Mount Wright awaits cash due from Spanish royalty

When Mount Wright Iron Mines finally gets the money it’s owed by Exminesa, the company that owns and operates the Rubiales lead-zinc mine in Spain, it should have a significant bundle of cash.

Mount Wright director Rolando Francisco says the company may well invest that money in mineral exploration. If so, it could revitalize a quiet company best known for its iron ore property in Quebec.

Francisco says Mount Wright estimated in 1977, when the Rubiales mine went into production, that Mount Wright’s 1% net smelter royalty would amount to $9 million over the estimated 20-year life of the mine. But Mount Wright hasn’t seen a penny yet. Whatever royalty is owing would be augmented considerably by compound interest.

In 1983, when the Rubiales mine produced 103,890 tons of zinc concentrate and 13,363 tons of lead concentrate, Mount Wright

estimated that the money owing from its royalty was about $900,000 not including compound interest. The costs of taking the matter to Ontario’s Supreme Court and to Spain’s equivalent of the Supreme Court, about $30,000 a year over seven years, were also awarded to Mount Wright in a 1987 court decision.

The money will come to Mount Wright eventually — Francisco compared the legal proceedings under way now to a sherriff seizing a company’s assets — because there are no further appeals left to the Spanish company after a 7-year legal battle.
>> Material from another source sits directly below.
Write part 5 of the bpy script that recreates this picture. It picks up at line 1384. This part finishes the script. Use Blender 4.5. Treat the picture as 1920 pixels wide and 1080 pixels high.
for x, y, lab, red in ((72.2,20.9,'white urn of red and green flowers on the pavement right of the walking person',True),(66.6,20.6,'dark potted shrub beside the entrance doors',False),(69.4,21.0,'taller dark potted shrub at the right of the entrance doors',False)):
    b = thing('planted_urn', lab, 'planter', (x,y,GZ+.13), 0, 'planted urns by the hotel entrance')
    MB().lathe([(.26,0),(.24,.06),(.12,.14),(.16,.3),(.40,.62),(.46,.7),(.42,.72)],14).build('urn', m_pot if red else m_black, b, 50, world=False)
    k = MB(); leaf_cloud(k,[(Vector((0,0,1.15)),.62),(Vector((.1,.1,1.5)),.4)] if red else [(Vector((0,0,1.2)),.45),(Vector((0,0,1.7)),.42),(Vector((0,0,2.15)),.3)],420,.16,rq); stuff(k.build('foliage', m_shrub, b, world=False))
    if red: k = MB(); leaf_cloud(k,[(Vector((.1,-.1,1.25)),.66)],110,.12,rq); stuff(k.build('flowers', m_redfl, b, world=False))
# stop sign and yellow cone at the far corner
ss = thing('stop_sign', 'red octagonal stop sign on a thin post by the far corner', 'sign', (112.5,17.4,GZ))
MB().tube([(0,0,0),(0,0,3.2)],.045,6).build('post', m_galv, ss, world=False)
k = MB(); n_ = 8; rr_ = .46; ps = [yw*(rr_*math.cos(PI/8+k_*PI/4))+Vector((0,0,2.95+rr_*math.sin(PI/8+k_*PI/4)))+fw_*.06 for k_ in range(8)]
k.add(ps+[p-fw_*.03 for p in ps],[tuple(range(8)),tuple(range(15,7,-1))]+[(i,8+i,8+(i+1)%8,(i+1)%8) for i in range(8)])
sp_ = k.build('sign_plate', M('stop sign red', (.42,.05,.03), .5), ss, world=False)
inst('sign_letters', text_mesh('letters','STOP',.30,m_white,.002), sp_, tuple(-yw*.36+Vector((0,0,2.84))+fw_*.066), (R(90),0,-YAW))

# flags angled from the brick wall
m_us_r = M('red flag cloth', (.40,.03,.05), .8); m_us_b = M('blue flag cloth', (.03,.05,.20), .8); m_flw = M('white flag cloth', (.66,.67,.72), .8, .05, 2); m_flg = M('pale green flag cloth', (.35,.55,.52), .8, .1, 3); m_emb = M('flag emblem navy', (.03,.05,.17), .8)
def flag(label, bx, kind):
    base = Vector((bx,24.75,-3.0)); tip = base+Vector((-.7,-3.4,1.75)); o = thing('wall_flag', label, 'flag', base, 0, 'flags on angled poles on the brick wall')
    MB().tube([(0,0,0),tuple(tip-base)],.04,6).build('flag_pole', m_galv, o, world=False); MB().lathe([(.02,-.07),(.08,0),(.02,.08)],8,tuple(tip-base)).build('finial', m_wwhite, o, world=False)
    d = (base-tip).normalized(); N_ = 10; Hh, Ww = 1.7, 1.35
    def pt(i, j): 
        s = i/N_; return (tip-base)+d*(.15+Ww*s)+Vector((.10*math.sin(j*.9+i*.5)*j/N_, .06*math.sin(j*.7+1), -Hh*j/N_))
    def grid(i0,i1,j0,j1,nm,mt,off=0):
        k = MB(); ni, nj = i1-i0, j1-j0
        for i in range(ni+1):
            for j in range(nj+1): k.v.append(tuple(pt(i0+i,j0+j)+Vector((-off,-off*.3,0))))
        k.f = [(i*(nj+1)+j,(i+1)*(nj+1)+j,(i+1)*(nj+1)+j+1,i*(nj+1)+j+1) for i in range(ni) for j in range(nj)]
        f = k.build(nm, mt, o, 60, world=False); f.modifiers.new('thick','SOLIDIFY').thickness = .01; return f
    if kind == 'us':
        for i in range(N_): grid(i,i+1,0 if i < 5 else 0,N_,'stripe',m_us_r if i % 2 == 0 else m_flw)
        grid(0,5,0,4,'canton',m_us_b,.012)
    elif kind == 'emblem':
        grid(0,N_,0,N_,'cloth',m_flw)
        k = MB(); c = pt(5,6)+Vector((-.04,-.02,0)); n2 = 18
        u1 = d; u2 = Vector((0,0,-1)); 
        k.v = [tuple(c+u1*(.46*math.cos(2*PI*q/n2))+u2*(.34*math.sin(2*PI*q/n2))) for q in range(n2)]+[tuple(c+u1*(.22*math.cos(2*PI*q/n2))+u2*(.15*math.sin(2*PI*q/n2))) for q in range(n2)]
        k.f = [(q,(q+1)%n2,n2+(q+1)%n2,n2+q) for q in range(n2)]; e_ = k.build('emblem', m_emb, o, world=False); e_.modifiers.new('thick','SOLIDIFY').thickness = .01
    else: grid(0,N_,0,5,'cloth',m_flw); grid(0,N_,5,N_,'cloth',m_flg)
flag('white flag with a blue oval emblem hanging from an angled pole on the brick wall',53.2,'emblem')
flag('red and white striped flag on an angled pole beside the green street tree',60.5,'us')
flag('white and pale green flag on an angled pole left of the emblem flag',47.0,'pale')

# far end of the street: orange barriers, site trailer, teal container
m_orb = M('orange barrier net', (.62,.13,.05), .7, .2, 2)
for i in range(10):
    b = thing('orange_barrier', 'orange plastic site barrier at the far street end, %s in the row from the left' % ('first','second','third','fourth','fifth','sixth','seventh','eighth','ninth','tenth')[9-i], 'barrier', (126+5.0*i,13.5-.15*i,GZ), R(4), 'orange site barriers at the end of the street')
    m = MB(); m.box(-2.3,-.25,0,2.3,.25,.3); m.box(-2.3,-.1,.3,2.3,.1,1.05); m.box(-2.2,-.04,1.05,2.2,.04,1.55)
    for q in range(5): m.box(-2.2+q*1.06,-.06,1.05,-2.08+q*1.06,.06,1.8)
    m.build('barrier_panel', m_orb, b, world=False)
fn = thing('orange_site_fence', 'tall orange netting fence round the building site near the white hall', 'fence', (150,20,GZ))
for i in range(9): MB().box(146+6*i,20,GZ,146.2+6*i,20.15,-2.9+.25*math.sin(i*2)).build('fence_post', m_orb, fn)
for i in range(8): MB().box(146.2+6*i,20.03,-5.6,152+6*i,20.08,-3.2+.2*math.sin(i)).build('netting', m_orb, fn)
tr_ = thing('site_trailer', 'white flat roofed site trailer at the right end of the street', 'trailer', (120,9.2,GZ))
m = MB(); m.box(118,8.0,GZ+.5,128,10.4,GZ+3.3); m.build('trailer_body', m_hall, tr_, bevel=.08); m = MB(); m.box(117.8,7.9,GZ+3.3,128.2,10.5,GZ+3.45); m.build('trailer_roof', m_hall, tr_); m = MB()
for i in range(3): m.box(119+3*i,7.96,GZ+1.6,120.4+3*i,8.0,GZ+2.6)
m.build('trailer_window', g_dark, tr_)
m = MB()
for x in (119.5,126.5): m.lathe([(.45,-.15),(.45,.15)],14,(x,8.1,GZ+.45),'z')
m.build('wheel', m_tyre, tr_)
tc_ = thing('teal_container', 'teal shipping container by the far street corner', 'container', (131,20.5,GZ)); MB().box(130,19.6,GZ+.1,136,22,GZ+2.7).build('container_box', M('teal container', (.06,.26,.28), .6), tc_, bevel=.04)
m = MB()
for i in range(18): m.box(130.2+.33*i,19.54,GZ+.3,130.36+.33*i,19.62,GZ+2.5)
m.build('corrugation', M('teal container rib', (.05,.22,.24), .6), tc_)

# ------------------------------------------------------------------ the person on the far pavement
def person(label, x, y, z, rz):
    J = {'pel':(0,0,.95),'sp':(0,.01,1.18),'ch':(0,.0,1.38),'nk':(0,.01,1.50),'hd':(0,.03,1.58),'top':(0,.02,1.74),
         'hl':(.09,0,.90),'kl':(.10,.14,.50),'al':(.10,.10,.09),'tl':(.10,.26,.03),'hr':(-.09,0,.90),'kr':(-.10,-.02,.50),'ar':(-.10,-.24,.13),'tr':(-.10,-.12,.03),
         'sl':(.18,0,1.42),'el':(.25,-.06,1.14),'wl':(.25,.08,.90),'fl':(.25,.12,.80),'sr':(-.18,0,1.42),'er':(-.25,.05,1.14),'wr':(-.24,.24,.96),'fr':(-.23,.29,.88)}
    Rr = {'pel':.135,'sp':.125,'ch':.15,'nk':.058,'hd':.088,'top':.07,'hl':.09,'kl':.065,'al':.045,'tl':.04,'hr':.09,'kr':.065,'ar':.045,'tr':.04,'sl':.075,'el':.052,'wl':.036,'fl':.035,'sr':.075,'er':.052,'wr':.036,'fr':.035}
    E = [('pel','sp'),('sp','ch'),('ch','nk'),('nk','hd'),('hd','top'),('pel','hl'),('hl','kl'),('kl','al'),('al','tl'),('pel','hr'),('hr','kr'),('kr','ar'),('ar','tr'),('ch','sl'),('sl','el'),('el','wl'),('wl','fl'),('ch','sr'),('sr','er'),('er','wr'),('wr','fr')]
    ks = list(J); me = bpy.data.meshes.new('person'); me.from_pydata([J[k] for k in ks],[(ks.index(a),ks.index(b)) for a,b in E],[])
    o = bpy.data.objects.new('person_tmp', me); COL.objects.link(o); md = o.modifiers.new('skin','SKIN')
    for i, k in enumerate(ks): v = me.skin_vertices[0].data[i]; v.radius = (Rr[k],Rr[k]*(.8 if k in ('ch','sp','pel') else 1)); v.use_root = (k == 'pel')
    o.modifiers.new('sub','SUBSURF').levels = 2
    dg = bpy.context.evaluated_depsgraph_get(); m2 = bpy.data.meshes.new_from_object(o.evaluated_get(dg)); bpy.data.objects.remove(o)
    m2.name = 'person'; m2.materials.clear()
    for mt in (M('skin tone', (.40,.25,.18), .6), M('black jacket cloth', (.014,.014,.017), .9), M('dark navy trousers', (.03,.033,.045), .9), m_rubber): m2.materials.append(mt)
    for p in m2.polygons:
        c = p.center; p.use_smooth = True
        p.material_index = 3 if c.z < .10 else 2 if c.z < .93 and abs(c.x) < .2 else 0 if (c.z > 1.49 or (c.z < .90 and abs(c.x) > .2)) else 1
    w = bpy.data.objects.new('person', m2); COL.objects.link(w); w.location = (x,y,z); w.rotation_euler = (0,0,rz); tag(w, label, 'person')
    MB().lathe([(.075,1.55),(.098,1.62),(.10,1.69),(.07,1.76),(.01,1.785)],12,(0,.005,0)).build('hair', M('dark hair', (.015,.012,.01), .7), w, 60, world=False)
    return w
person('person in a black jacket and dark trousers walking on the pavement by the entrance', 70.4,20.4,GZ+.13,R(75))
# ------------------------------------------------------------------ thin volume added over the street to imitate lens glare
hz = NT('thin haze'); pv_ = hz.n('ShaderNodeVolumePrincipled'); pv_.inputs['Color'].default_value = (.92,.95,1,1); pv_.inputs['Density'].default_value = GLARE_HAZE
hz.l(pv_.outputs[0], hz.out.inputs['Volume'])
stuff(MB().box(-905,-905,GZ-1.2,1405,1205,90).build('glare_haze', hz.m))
Mount Wright, however, has no way of knowing how long the process will take.

“In Spain they say ‘manana,’ ” said John Allen at the company’s annual meeting. John Allen was instrumental during the 1950s in revitalizing the predecessor companies that now comprise Lac Minerals (TSE), which owns about 48% of Mount Wright, and is Peter Allen’s father. Peter Allen is president of Mount Wright and is also president and chief executive officer of Lac as well as the second largest Lac shareholder.

Francisco, who is a senior vice- president and treasurer of Lac, was the only director of Mount Wright at the annual meeting. Peter Allen was away on a business trip. Harrison Rutetzki, identified in Mount Wright’s information circular as Lac’s vice-president of operations, was elected to the Mount Wright board at the meeting to replace Dennis Sheehan. Rutetzki was on holiday.

The Rubiales mine is still in operation. At the end of 1984, the last year for which figures are available, reserves stood at 12.2 million tons grading 6.9% zinc, 1.08% lead and 0.4 oz silver per ton. Exminesa is 48% owned by Cominco (TSE) of Vancouver.

Mount Wright came to prominence after it staked in the late 1950s six mineral claims in northern Quebec adjacent to the Quebec Cartier iron mine.

Mount Wright continues to maintain its Quebec claims in good standing although there is no production from them today.